Task goal: Where a line holds the string "scene", return that line.

Material:
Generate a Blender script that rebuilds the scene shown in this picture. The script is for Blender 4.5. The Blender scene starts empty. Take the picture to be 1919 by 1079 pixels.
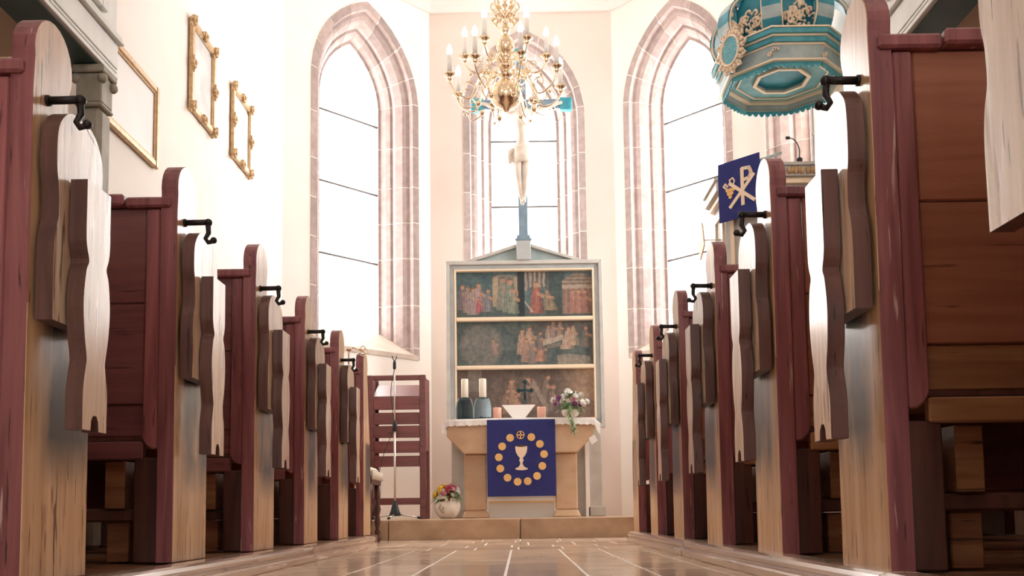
import bpy, bmesh, math, random
from mathutils import Vector, Matrix
C = bpy.context.scene.collection
PI = math.pi
random.seed(7)

# ------------------------------------------------------------------ camera, sky, light, exposure
cd = bpy.data.cameras.new('camera'); cam = bpy.data.objects.new('camera', cd); C.objects.link(cam)
cd.sensor_width = 36; cd.sensor_fit = 'HORIZONTAL'
cd.lens = 1730 / 1919 * 36
cd.shift_x = (959.5 - 973) / 1919; cd.shift_y = (826 - 539.5) / 1919
cd.clip_start = 0.05
cam.matrix_world = Matrix.Translation((0, 0, .2)) @ Matrix.Rotation(math.radians(94.5), 4, 'X') @ Matrix.Rotation(-.014, 4, 'Z')
bpy.context.scene.camera = cam
W = bpy.data.worlds.new('world'); bpy.context.scene.world = W; W.use_nodes = True
bg = W.node_tree.nodes['Background']; bg.inputs[0].default_value = (1.0, .97, .95, 1); bg.inputs[1].default_value = 10
VS = bpy.context.scene.view_settings
VS.view_transform = 'Standard'; VS.look = 'None'; VS.gamma = 1; VS.use_curve_mapping = False
VS.exposure = .75
cy = bpy.context.scene.cycles
cy.use_denoising = True; cy.max_bounces = 10; cy.diffuse_bounces = 6; cy.glossy_bounces = 4
cy.transparent_max_bounces = 12; cy.caustics_reflective = False; cy.caustics_refractive = False
cy.sample_clamp_indirect = 12

def portal(loc, normal, sx, sy):                                   # daylight portals: they add no light, only guide sampling
    ld = bpy.data.lights.new('daylight_portal', 'AREA'); ld.shape = 'RECTANGLE'; ld.size = sx; ld.size_y = sy
    ld.cycles.is_portal = True
    o = bpy.data.objects.new('daylight_portal', ld); C.objects.link(o)
    n = Vector(normal); q = (-n).to_track_quat('Z', 'Y')
    o.matrix_world = Matrix.Translation(loc) @ q.to_matrix().to_4x4()

# ------------------------------------------------------------------ helpers
class MB:
    def __init__(s): s.v = []; s.f = []; s.m = []; s.sm = []
    def add(s, vs, fs, m=0, sm=False):
        b = len(s.v); s.v += [tuple(p) for p in vs]
        for f in fs: s.f.append([b + i for i in f]); s.m.append(m); s.sm.append(sm)
        return s
    def box(s, x0, x1, y0, y1, z0, z1, m=0):
        return s.add([(x0,y0,z0),(x1,y0,z0),(x1,y1,z0),(x0,y1,z0),(x0,y0,z1),(x1,y0,z1),(x1,y1,z1),(x0,y1,z1)],
                     [(0,3,2,1),(4,5,6,7),(0,1,5,4),(1,2,6,5),(2,3,7,6),(3,0,4,7)], m)
    def prism(s, poly, ax, a, b, m=0, sm=False):                   # poly in the two other axes, in xyz order
        def P(p, t): return {'x': (t, p[0], p[1]), 'y': (p[0], t, p[1]), 'z': (p[0], p[1], t)}[ax]
        n = len(poly); vs = [P(p, a) for p in poly] + [P(p, b) for p in poly]
        s.add(vs, [list(range(n))[::-1], list(range(n, 2*n))], m)
        base = len(s.v) - 2*n
        for i in range(n):
            j = (i+1) % n; s.f.append([base+i, base+j, base+n+j, base+n+i]); s.m.append(m); s.sm.append(sm)
        return s
    def lathe(s, prof, c=(0,0,0), n=16, m=0, sm=True, a0=0.):
        vs = []; k = len(prof)
        for i in range(n):
            a = a0 + 2*PI*i/n
            for r, z in prof: vs.append((c[0]+r*math.cos(a), c[1]+r*math.sin(a), c[2]+z))
        fs = []
        for i in range(n):
            j = (i+1) % n
            for t in range(k-1): fs.append((i*k+t, j*k+t, j*k+t+1, i*k+t+1))
        fs.append([i*k for i in range(n)][::-1]); fs.append([i*k+k-1 for i in range(n)])
        return s.add(vs, fs, m, sm)
    def tube(s, pts, r, n=8, m=0):
        pts = [Vector(p) for p in pts]; k = len(pts)
        rs = r if isinstance(r, (list, tuple)) else [r]*k
        vs = []; ref = None
        for i, p in enumerate(pts):
            t = (pts[min(i+1, k-1)] - pts[max(i-1, 0)]).normalized()
            if ref is None: ref = Vector((0,0,1)) if abs(t.z) < .9 else Vector((1,0,0))
            u = (ref - t*ref.dot(t)).normalized(); w = t.cross(u); ref = u
            for j in range(n):
                a = 2*PI*j/n; vs.append(p + (u*math.cos(a) + w*math.sin(a))*rs[i])
        fs = [(i*n+j, i*n+(j+1) % n, (i+1)*n+(j+1) % n, (i+1)*n+j) for i in range(k-1) for j in range(n)]
        fs += [list(range(n))[::-1], list(range((k-1)*n, k*n))]
        return s.add(vs, fs, m, True)
    def ball(s, c, r, m=0, n=10, sz=1.):
        return s.lathe([(r*math.sin(PI*i/6)+1e-4, -r*sz*math.cos(PI*i/6)) for i in range(7)], c, n, m)
    def build(s, name, mats, parent=None, loc=None, bev=0, face=None, fidx=1, recalc=True):
        me = bpy.data.meshes.new(name); me.from_pydata(s.v, [], s.f)
        if not isinstance(mats, (list, tuple)): mats = [mats]
        for m in mats: me.materials.append(m)
        me.polygons.foreach_set('material_index', s.m); me.polygons.foreach_set('use_smooth', s.sm)
        if recalc:
            bm = bmesh.new(); bm.from_mesh(me); bmesh.ops.recalc_face_normals(bm, faces=bm.faces); bm.to_mesh(me); bm.free()
        if face is not None:
            fv = Vector(face)
            for p in me.polygons:
                if p.normal.dot(fv) > .8: p.material_index = fidx
        me.update()
        o = bpy.data.objects.new(name, me); C.objects.link(o)
        if parent: o.parent = parent
        if loc: o.location = loc
        if bev:
            b = o.modifiers.new('edge', 'BEVEL'); b.width = bev; b.segments = 1; b.limit_method = 'ANGLE'; b.angle_limit = math.radians(50)
        return o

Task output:
Generate a Blender script that rebuilds the scene shown in this picture. The script is for Blender 4.5. The Blender scene starts empty. Take the picture to be 1919 by 1079 pixels.
C = bpy.context.scene.collection
bpy.context.scene.camera = cam
W = bpy.data.worlds.new('world'); bpy.context.scene.world = W; W.use_nodes = True
VS = bpy.context.scene.view_settings
cy = bpy.context.scene.cycles